Seperti diketahui, Omnibus Law atau RUU Kesehatan sedang digodok pembahasannya. Belakangan muncul perdebatan tentang hasil olahan tembakau karena disamakan dengan narkotika dan zat psikotropika ilegal.
Penjabaran mengenai itu masuk dalam RUU Kesehatan pasal 154 ayat (3) bahwa zat adiktif dapat berupa: a. narkotika; b. psikotropika; c. minuman beralkohol; d. hasil tembakau; dan e. hasil pengolahan zat adiktif lainnya.
Firdaus juga menilai wacana ini muncul karena ada tekanan dari pihak asing. Menurut Firdaus, Indonesia selama ini telah punya regulasi sendiri mengenai pertanian tembakau serta produk hasil olahannya. Diketahui, kebijakan regulasi produk olahan hasil tembakau telah ada pada Peraturan Pemerintah Nomor 109 Tahun 2012.
Ditambah lagi pemerintah Indonesia sudah sangat bijaksana dan secara konsisten tidak menyetujui untuk tergabung sebagai negara anggota Framework Convention on Tobacco Control (FCTC). N
Namun dorongan untuk terus menekan industri tembakau dalam negeri melalui revisi aturan-aturan dan yang terbaru kontroversi klausul tembakau serta olahannya sama dengan narkotika dalam RUU Kesehatan ini seolah menunjukkan ada upaya untuk memasukkan unsur-unsur FCTC kedalam aturan nasional.
Sebenarnya kebijakan tembakau dalam RUU Kesehatan dapat saja menyesuaikan pada aturan yang telah ada sehingga tidak perlu membuat kebijakan berbeda.
“Jadi tiba-tiba muncul keheranan ada apa.
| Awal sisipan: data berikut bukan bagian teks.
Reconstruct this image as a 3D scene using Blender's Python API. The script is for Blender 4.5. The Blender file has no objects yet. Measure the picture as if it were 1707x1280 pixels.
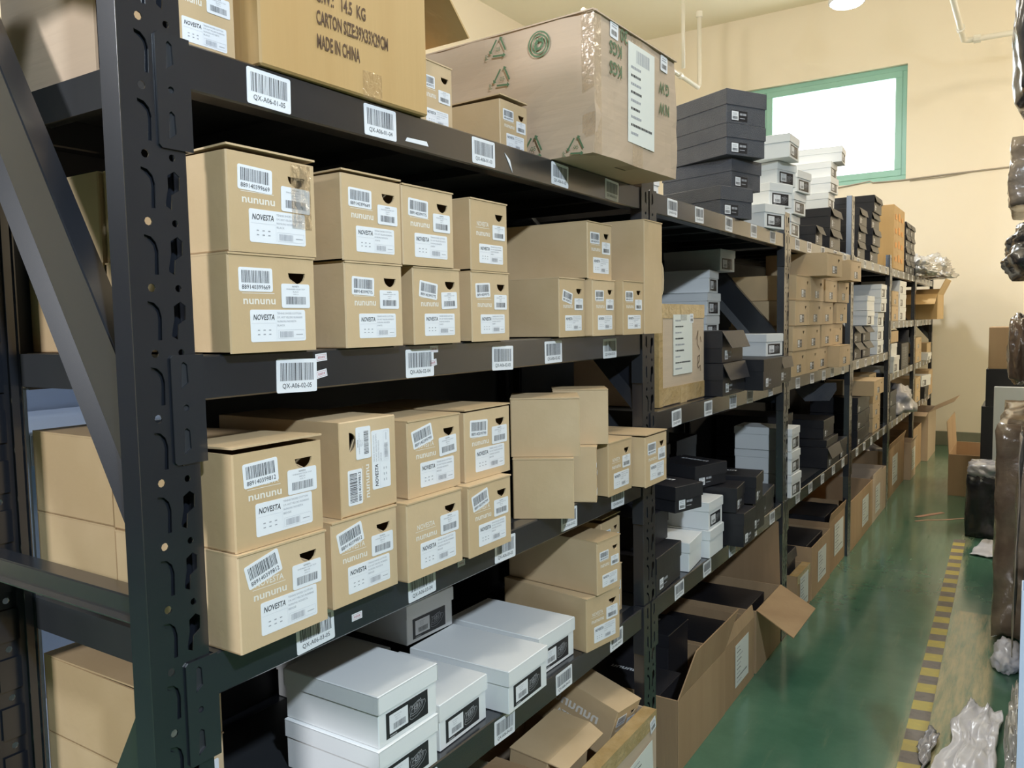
import bpy, math, random
from mathutils import Vector, Matrix
from mathutils.geometry import tessellate_polygon
D = bpy.data
SC = bpy.context.scene
COL = SC.collection
random.seed(7)
R = math.radians

# ------------------------------------------------------------------ camera
YAW, PIT, ROL, FPX = 32.9519, 4.323, -1.0187, 1343.36
y_, p_, r_ = R(YAW), R(PIT), R(ROL)
fwd = Vector((-math.sin(y_)*math.cos(p_), math.cos(y_)*math.cos(p_), -math.sin(p_)))
rgt = Vector((math.cos(y_), math.sin(y_), 0)); up = rgt.cross(fwd)
r2 = math.cos(r_)*rgt + math.sin(r_)*up
u2 = -math.sin(r_)*rgt + math.cos(r_)*up
cam = D.cameras.new('camera'); cam.sensor_width = 36; cam.lens = FPX*36/1707
cam.clip_start = .02; cam.clip_end = 100
co = D.objects.new('camera', cam); COL.objects.link(co)
M = Matrix.Identity(4)
for i in range(3):
    M[i][0] = r2[i]; M[i][1] = u2[i]; M[i][2] = -fwd[i]
M[0][3], M[1][3], M[2][3] = .9439, 0, 1.4882
co.matrix_world = M
SC.camera = co

# ------------------------------------------------------------------ light
SC.view_settings.view_transform = 'Standard'; SC.view_settings.look = 'None'
SC.view_settings.gamma = 1; SC.view_settings.use_curve_mapping = False
SC.view_settings.exposure = 0.52
w = D.worlds.new('sky'); SC.world = w; w.use_nodes = True
w.node_tree.nodes['Background'].inputs[0].default_value = (.93, .97, 1, 1)
w.node_tree.nodes['Background'].inputs[1].default_value = 6.0
def lamp(name, loc, power, size, color, target=None, spread=180, shape='DISK'):
    l = D.lights.new(name, 'AREA'); l.energy = power; l.shape = shape; l.size = size; l.color = color
    l.spread = R(spread)
    o = D.objects.new(name, l); COL.objects.link(o); o.location = loc
    if target is not None:
        o.rotation_euler = (Vector(target)-Vector(loc)).to_track_quat('-Z', 'Y').to_euler()
    return o
def bulb(name, loc, power, radius, color):
    l = D.lights.new(name, 'POINT'); l.energy = power; l.shadow_soft_size = radius; l.color = color
    o = D.objects.new(name, l); COL.objects.link(o); o.location = loc; return o
lamp('ceiling_light', (2.2, -.3, 3.0), 66, .14, (.76, .88, 1.0), (0, 1.2, .8))
lamp('ceiling_light', (-.6, -2.3, 2.9), 64, .6, (.95, .96, 1.0), (-.2, .8, 1.3))
bulb('bay_and_fill_light', (1.1, 2.8, 4.35), 62, .16, (1.0, .95, .86))
bulb('bay_and_fill_light', (1.2, 5.3, 4.35), 66, .16, (1.0, .93, .82))
bulb('bay_and_fill_light', (2.6, 8.0, 3.5), 18, .14, (1.0, .88, .70))
bulb('bay_and_fill_light', (3.2, 8.7, 2.3), 52, .14, (1.0, .88, .70))  # added fill to brighten the low end wall, no fixture known there
bulb('bay_and_fill_light', (-2.6, 5.0, 4.35), 75, .16, (1.0, .93, .82))
bulb('bay_and_fill_light', (-2.6, 1.5, 4.35), 60, .16, (1.0, .93, .82))

# ------------------------------------------------------------------ materials
def mat(name, col, rough=.6, metal=0.0, spec=.5, noise=None, bump=0.0, bscale=200, emit=None, alpha=None, coat=0, stretch=None, trans=0):
    m = D.materials.new(name); m.use_nodes = True; nt = m.node_tree; N = nt.nodes; L = nt.links
    b = N['Principled BSDF']
    b.inputs['Base Color'].default_value = (*col, 1); b.inputs['Roughness'].default_value = rough
    b.inputs['Metallic'].default_value = metal; b.inputs['Specular IOR Level'].default_value = spec
    if coat: b.inputs['Coat Weight'].default_value = coat; b.inputs['Coat Roughness'].default_value = .15
    if trans: b.inputs['Transmission Weight'].default_value = trans
    if emit: b.inputs['Emission Color'].default_value = (*emit[0], 1); b.inputs['Emission Strength'].default_value = emit[1]
    if alpha is not None: b.inputs['Alpha'].default_value = alpha
    if noise or bump:
        tc = N.new('ShaderNodeTexCoord'); mp = N.new('ShaderNodeMapping'); L.new(tc.outputs['Object'], mp.inputs[0])
        if stretch: mp.inputs['Scale'].default_value = stretch
    if noise:
        col2, sc, det = noise
        t = N.new('ShaderNodeTexNoise'); t.inputs['Scale'].default_value = sc; t.inputs['Detail'].default_value = det
        L.new(mp.outputs[0], t.inputs['Vector'])
        oi = N.new('ShaderNodeObjectInfo')
        ad = N.new('ShaderNodeMath'); ad.operation = 'MULTIPLY_ADD'; ad.inputs[1].default_value = .35; L.new(oi.outputs['Random'], ad.inputs[0])
        sb = N.new('ShaderNodeMath'); sb.operation = 'SUBTRACT'; L.new(t.outputs['Fac'], sb.inputs[0]); sb.inputs[1].default_value = .17
        L.new(sb.outputs[0], ad.inputs[2])
        rp = N.new('ShaderNodeValToRGB'); rp.color_ramp.elements[0].color = (*col, 1); rp.color_ramp.elements[1].color = (*col2, 1)
        rp.color_ramp.elements[0].position = .3; rp.color_ramp.elements[1].position = .7
        L.new(ad.outputs[0], rp.inputs[0]); L.new(rp.outputs[0], b.inputs['Base Color'])
    if bump:
        t2 = N.new('ShaderNodeTexNoise'); t2.inputs['Scale'].default_value = bscale; t2.inputs['Detail'].default_value = 3
        L.new(mp.outputs[0], t2.inputs['Vector'])
        bp = N.new('ShaderNodeBump'); bp.inputs['Strength'].default_value = bump; bp.inputs['Distance'].default_value = .004
        L.new(t2.outputs['Fac'], bp.inputs['Height']); L.new(bp.outputs[0], b.inputs['Normal'])
    return m
MT = {}
MT['kraft'] = mat('kraft_board', (.55, .395, .22), .6, noise=((.64, .475, .285), 6, 3), bump=.12, bscale=60)
MT['kraft_in'] = mat('kraft_inner_board', (.55, .42, .26), .75, noise=((.63, .5, .32), 9, 3))
MT['carton'] = mat('brown_carton_board', (.37, .235, .125), .7, noise=((.47, .32, .18), 5, 4), bump=.35, bscale=45, stretch=(1, 1, .08))
MT['carton_l'] = mat('pale_carton_board', (.52, .395, .28), .66, noise=((.61, .48, .35), 3, 4), bump=.3, bscale=45, stretch=(.08, .08, 1))
MT['carton_o'] = mat('golden_carton_board', (.50, .31, .12), .55, noise=((.62, .42, .19), 4, 4), bump=.3, bscale=45, stretch=(1, 1, .08))
MT['tape'] = mat('brown_packing_tape', (.46, .31, .13), .22, noise=((.56, .40, .20), 20, 4), bump=.9, bscale=60, coat=.6)
MT['whitebox'] = mat('white_coated_board', (.82, .84, .84), .42, noise=((.86, .875, .87), 5, 2), bump=.05, bscale=40)
MT['blackbox'] = mat('black_coated_board', (.018, .018, .022), .38, noise=((.028, .027, .031), 5, 2), bump=.1, bscale=60)
MT['navybox'] = mat('slate_textured_board', (.052, .06, .078), .42, noise=((.085, .09, .105), 8, 3), bump=.8, bscale=300)
MT['steel'] = mat('dark_powder_coated_steel', (.010, .012, .017), .27, noise=((.015, .018, .024), 4, 3), spec=.9, coat=.5)
MT['deck'] = mat('dark_steel_deck', (.02, .022, .026), .5, noise=((.03, .032, .036), 5, 3))
MT['blue'] = mat('pale_blue_painted_steel', (.48, .58, .74), .35, noise=((.54, .63, .78), 4, 2))
MT['label'] = mat('white_label_paper', (.83, .85, .88), .4)
MT['label2'] = mat('off_white_label_paper', (.78, .80, .74), .5)
MT['ink'] = mat('black_ink', (.03, .03, .035), .6)
MT['grey_ink'] = mat('grey_ink', (.36, .37, .40), .6)
MT['lgrey_ink'] = mat('pale_grey_ink', (.60, .62, .66), .6)
MT['green_ink'] = mat('green_ink', (.09, .17, .085), .6)
MT['white_ink'] = mat('white_ink', (.80, .76, .68), .6)
MT['brown_ink'] = mat('dark_brown_ink', (.10, .055, .03), .6)
MT['pink'] = mat('pink_ink', (.55, .25, .27), .5)
MT['orange'] = mat('orange_print', (.75, .33, .07), .5)
MT['bag'] = mat('black_plastic_film', (.02, .02, .023), .22, noise=((.04, .04, .045), 14, 3), bump=.7, bscale=22, coat=.3)
MT['greybag'] = mat('grey_plastic_film', (.30, .30, .32), .22, noise=((.48, .47, .50), 18, 4), bump=1, bscale=30, coat=.5)
MT['whitebag'] = mat('white_plastic_film', (.70, .70, .76), .3, noise=((.82, .82, .87), 12, 4), bump=.8, bscale=26, coat=.3)
MT['wrap'] = mat('brown_film_wrapped_board', (.17, .12, .09), .2, noise=((.29, .22, .16), 12, 4), bump=1, bscale=24, coat=.7)
MT['wrapg'] = mat('grey_film_wrapped_board', (.20, .165, .13), .25, noise=((.30, .25, .20), 10, 4), bump=.7, bscale=24, coat=.5)
MT['teal'] = mat('teal_painted_aluminium', (.27, .52, .43), .35)
MT['pipe'] = mat('white_plastic_pipe', (.76, .72, .62), .3)
MT['lampw'] = mat('white_lamp_housing', (.7, .7, .7), .4)
MT['glow'] = mat('lit_lamp_glass', (1, 1, 1), .4, emit=((.72, .83, 1.0), 40))
MT['yellow'] = mat('yellow_floor_tape', (.60, .47, .07), .45, noise=((.47, .38, .09), 30, 5))
MT['tapeblk'] = mat('worn_black_floor_tape', (.115, .095, .085), .5, noise=((.20, .17, .14), 35, 5))
MT['strap'] = mat('pink_strap', (.55, .30, .22), .5)
MT['foil'] = mat('silvery_film', (.55, .53, .50), .16, metal=.25, noise=((.62, .60, .55), 22, 4), bump=1, bscale=30)
MT['cable'] = mat('grey_cable', (.35, .30, .24), .6)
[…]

Kok telah ada peraturan pengelolaan tembakau namun muncul RUU yang isinya justru berbeda . Siapa yang punya kepentingan? Apa ada faktor tekanan dari negara lain karena tidak punya pertanian tembakau?” kata Firdaus.
Firdaus menyebut asumsi tersebut wajar muncul, sebab pertanian tembakau dan produk olahannya bukanlah jenis baru dikonsumsi sehari-hari di Indonesia. Apalagi tembakau dan olahannya telah banyak memberikan andil ekonomi namun tiba-tiba kini disetarakan zat ilegal berbahaya.
“Sekarang tembakau dan olahannya dianggap sama bahayanya dengan narkoba, jadi membingungkan. Bisa saja perkiraannya ada negara lain terganggu karena tidak punya pertanian tembakau yang unggul,” ujar Firdaus.